==== RAW DATA ====

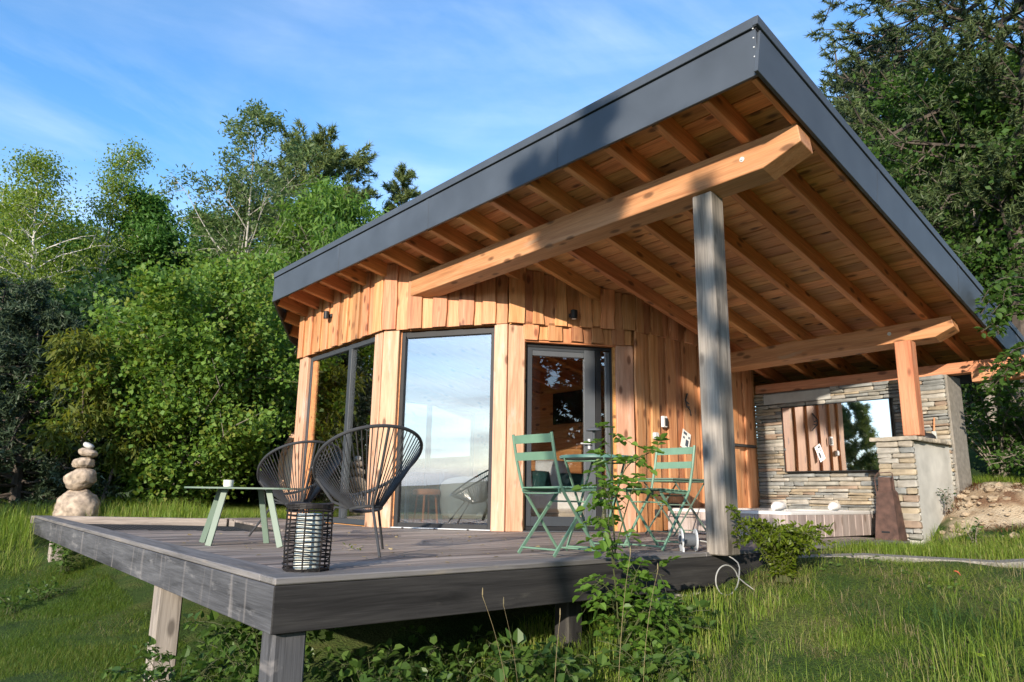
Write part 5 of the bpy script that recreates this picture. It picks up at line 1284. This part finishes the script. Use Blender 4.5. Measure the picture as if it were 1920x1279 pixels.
# weeds below the deck
for i, (x, y, n, h, sp, lf) in enumerate(((.30, .75, 34, .78, .42, .062), (.62, .10, 26, .56, .42, .058), (.0, 1.35, 26, .60, .45, .055), (1.10, .12, 12, .42, .45, .055), (1.62, -.20, 20, .36, .40, .075), (2.50, -.28, 24, .30, .38, .07), (2.0, -.62, 20, .28, .34, .07), (.15, 7.2, 14, .42, .35, .06), (-.15, 6.2, 10, .30, .28, .05), (-.45, 6.0, 8, .28, .25, .05), (1.35, .45, 10, .40, .40, .07))):
    leafy('weed_clump', ['leafy weeds by the front corner post of the deck', 'leafy weeds under the front edge near the corner post', 'low weeds on the lawn beside the second deck post', 'low weeds in the shadow under the deck', 'heart leaved weeds below the middle of the front fascia', 'leafy weeds at the foot of the climber on its right', 'leafy weeds in the grass in front of the climber', 'weeds in front of the far deck post', 'small weeds below the far half of the left fascia', 'small thistle like weed on the mown lawn', 'ivy leaves deep under the deck'][i], 'weed', x, y, fan(n, h, sp, 20+i), L_ivy, leaf=lf, asp=.8, nleaf=32, seed=30+i, stemr=.002, barkm=B_stem)
# hazel branch hanging in at the right, bushes on the bank
hz_st = fan(10, 3.0, 1.1, 41, lean=(-.10, .08), droop=.35, base=.12)
for k in range(14):
    rs = random.Random(500+k); z = 1.35+rs.random()*1.2; hz_st.append([(0, 0, z-.2), (-.25, .12, z+.15), (-.45-rs.random()*.2, .2+rs.random()*.2, z+.12), (-.62-rs.random()*.32, .25+rs.random()*.3, z-.12)])
leafy('hazel_bush', 'hazel with broad light green leaves hanging over the roof corner at the right edge', 'hazel', 8.02, -1.30, hz_st, L_hazel, leaf=.085, asp=.74, nleaf=40, seed=42, stemr=.007, barkm=B_dark)
leafy('bramble_bush', 'glossy green bush on the bank behind the concrete counter', 'bush', 9.6, -.10, fan(60, 1.15, .95, 45), L_hazel, leaf=.08, asp=.7, nleaf=22, seed=46, stemr=.008)
leafy('bramble_bush', 'low green bush at the right edge above the sandy bank', 'bush', 8.75, -.78, fan(56, .55, .55, 47), L_hazel, leaf=.07, asp=.7, nleaf=26, seed=48, stemr=.006)
leafy('bramble_bush', 'taller green bush at the right edge under the hazel', 'bush', 9.5, -.62, fan(60, 1.5, .85, 49), L_hazel, leaf=.085, asp=.7, nleaf=20, seed=50, stemr=.008)
leafy('wall_plant', 'tiny dark plant growing from the foot of the concrete counter side', 'plant', 7.42, -.24, fan(8, .24, .10, 51), L_dark, leaf=.035, asp=.5, nleaf=40, seed=52, stemr=.003, zb=.33)
leafy('wall_plant', 'small green nettle standing in front of the sandy bank', 'plant', 6.55, -.75, fan(6, .34, .12, 53, droop=.1), L_ivy, leaf=.05, asp=.55, nleaf=34, seed=54, stemr=.003)

# ---------------------------------------------------------------- trees behind the camera whose shade falls on the deck
tree('shade_pine', 'tall bare stemmed pine down the slope whose flat top shades the roof edge', -7.0, -5.66, 9.55, lambda f: .42, .90, 13, 5, L_con, B_dark, r0=.09, elev=(-5, 30), leaf=.22, per=70, cr=.16, nw=.014, needles=True, seed=101, zb=-2.5, wob=.06)
tree('juniper_tree', 'slim columnar juniper down the slope whose shade dapples the porch post', -7.0, -6.08, 8.9, lambda f: .28, .68, 16, 3, L_con, B_dark, r0=.05, elev=(20, 60), leaf=.14, per=22, cr=.12, nw=.012, needles=True, seed=102, zb=-2.5, wob=.06)
for i, (x, y, h) in enumerate(((-.6, -10.5, 9.5), (2.6, -9.6, 10.5), (5.6, -10.5, 10))):
    tree('spruce_tree', ['spruce across the slope reflected in the door, leftmost', 'tallest spruce across the slope reflected in the door', 'spruce across the slope reflected in the door, rightmost'][i], x, y, h, lambda f: .3+2.4*(1-f)**.6, .05, 84, 6, L_con, B_dark, r0=.16, elev=(-12, 15), leaf=.28, per=22, cr=.45, nw=.055, needles=True, seed=103+i)
for i, (x, y, h, r_) in enumerate(((-6.0, 8.0, 4.6, .8), (-7.2, 7.2, 2.9, 1.0), (-9.2, 8.3, 3.3, 1.4), (-12.5, 9.6, 3.5, 1.8))):
    tree('pine_tree', ['young pine on the lawn seen in the mirror beside the planks', 'taller young pine down the lawn seen in the mirror', 'low spreading pine down the lawn seen in the mirror', 'far young pine down the lawn seen in the mirror'][i], x, y, h, lambda f, r_=r_: .2+r_*(1-f)**.6, .06, 50, 6, L_pine2, B_dark, r0=.07, elev=(0, 35), leaf=.18, per=24, cr=.26, nw=.018, needles=True, seed=121+i)
leafy('lawn_shrub', 'open shrub down the lawn that throws its shade on the grass', 'shrub', -6.2, .2, fan(14, 2.3, 1.2, 61), L_maple, leaf=.12, asp=.7, nleaf=12, seed=62, stemr=.012)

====

# TO BE DONE:
Copy out all of the data word for word. Do not carry over any picture.

# ANSWER TO THE PROBLEM:
Write part 5 of the bpy script that recreates this picture. It picks up at line 1284. This part finishes the script. Use Blender 4.5. Measure the picture as if it were 1920x1279 pixels.
# weeds below the deck
for i, (x, y, n, h, sp, lf) in enumerate(((.30, .75, 34, .78, .42, .062), (.62, .10, 26, .56, .42, .058), (.0, 1.35, 26, .60, .45, .055), (1.10, .12, 12, .42, .45, .055), (1.62, -.20, 20, .36, .40, .075), (2.50, -.28, 24, .30, .38, .07), (2.0, -.62, 20, .28, .34, .07), (.15, 7.2, 14, .42, .35, .06), (-.15, 6.2, 10, .30, .28, .05), (-.45, 6.0, 8, .28, .25, .05), (1.35, .45, 10, .40, .40, .07))):
    leafy('weed_clump', ['leafy weeds by the front corner post of the deck', 'leafy weeds under the front edge near the corner post', 'low weeds on the lawn beside the second deck post', 'low weeds in the shadow under the deck', 'heart leaved weeds below the middle of the front fascia', 'leafy weeds at the foot of the climber on its right', 'leafy weeds in the grass in front of the climber', 'weeds in front of the far deck post', 'small weeds below the far half of the left fascia', 'small thistle like weed on the mown lawn', 'ivy leaves deep under the deck'][i], 'weed', x, y, fan(n, h, sp, 20+i), L_ivy, leaf=lf, asp=.8, nleaf=32, seed=30+i, stemr=.002, barkm=B_stem)
# hazel branch hanging in at the right, bushes on the bank
hz_st = fan(10, 3.0, 1.1, 41, lean=(-.10, .08), droop=.35, base=.12)
for k in range(14):
    rs = random.Random(500+k); z = 1.35+rs.random()*1.2; hz_st.append([(0, 0, z-.2), (-.25, .12, z+.15), (-.45-rs.random()*.2, .2+rs.random()*.2, z+.12), (-.62-rs.random()*.32, .25+rs.random()*.3, z-.12)])
leafy('hazel_bush', 'hazel with broad light green leaves hanging over the roof corner at the right edge', 'hazel', 8.02, -1.30, hz_st, L_hazel, leaf=.085, asp=.74, nleaf=40, seed=42, stemr=.007, barkm=B_dark)
leafy('bramble_bush', 'glossy green bush on the bank behind the concrete counter', 'bush', 9.6, -.10, fan(60, 1.15, .95, 45), L_hazel, leaf=.08, asp=.7, nleaf=22, seed=46, stemr=.008)
leafy('bramble_bush', 'low green bush at the right edge above the sandy bank', 'bush', 8.75, -.78, fan(56, .55, .55, 47), L_hazel, leaf=.07, asp=.7, nleaf=26, seed=48, stemr=.006)
leafy('bramble_bush', 'taller green bush at the right edge under the hazel', 'bush', 9.5, -.62, fan(60, 1.5, .85, 49), L_hazel, leaf=.085, asp=.7, nleaf=20, seed=50, stemr=.008)
leafy('wall_plant', 'tiny dark plant growing from the foot of the concrete counter side', 'plant', 7.42, -.24, fan(8, .24, .10, 51), L_dark, leaf=.035, asp=.5, nleaf=40, seed=52, stemr=.003, zb=.33)
leafy('wall_plant', 'small green nettle standing in front of the sandy bank', 'plant', 6.55, -.75, fan(6, .34, .12, 53, droop=.1), L_ivy, leaf=.05, asp=.55, nleaf=34, seed=54, stemr=.003)

# ---------------------------------------------------------------- trees behind the camera whose shade falls on the deck
tree('shade_pine', 'tall bare stemmed pine down the slope whose flat top shades the roof edge', -7.0, -5.66, 9.55, lambda f: .42, .90, 13, 5, L_con, B_dark, r0=.09, elev=(-5, 30), leaf=.22, per=70, cr=.16, nw=.014, needles=True, seed=101, zb=-2.5, wob=.06)
tree('juniper_tree', 'slim columnar juniper down the slope whose shade dapples the porch post', -7.0, -6.08, 8.9, lambda f: .28, .68, 16, 3, L_con, B_dark, r0=.05, elev=(20, 60), leaf=.14, per=22, cr=.12, nw=.012, needles=True, seed=102, zb=-2.5, wob=.06)
for i, (x, y, h) in enumerate(((-.6, -10.5, 9.5), (2.6, -9.6, 10.5), (5.6, -10.5, 10))):
    tree('spruce_tree', ['spruce across the slope reflected in the door, leftmost', 'tallest spruce across the slope reflected in the door', 'spruce across the slope reflected in the door, rightmost'][i], x, y, h, lambda f: .3+2.4*(1-f)**.6, .05, 84, 6, L_con, B_dark, r0=.16, elev=(-12, 15), leaf=.28, per=22, cr=.45, nw=.055, needles=True, seed=103+i)
for i, (x, y, h, r_) in enumerate(((-6.0, 8.0, 4.6, .8), (-7.2, 7.2, 2.9, 1.0), (-9.2, 8.3, 3.3, 1.4), (-12.5, 9.6, 3.5, 1.8))):
    tree('pine_tree', ['young pine on the lawn seen in the mirror beside the planks', 'taller young pine down the lawn seen in the mirror', 'low spreading pine down the lawn seen in the mirror', 'far young pine down the lawn seen in the mirror'][i], x, y, h, lambda f, r_=r_: .2+r_*(1-f)**.6, .06, 50, 6, L_pine2, B_dark, r0=.07, elev=(0, 35), leaf=.18, per=24, cr=.26, nw=.018, needles=True, seed=121+i)
leafy('lawn_shrub', 'open shrub down the lawn that throws its shade on the grass', 'shrub', -6.2, .2, fan(14, 2.3, 1.2, 61), L_maple, leaf=.12, asp=.7, nleaf=12, seed=62, stemr=.012)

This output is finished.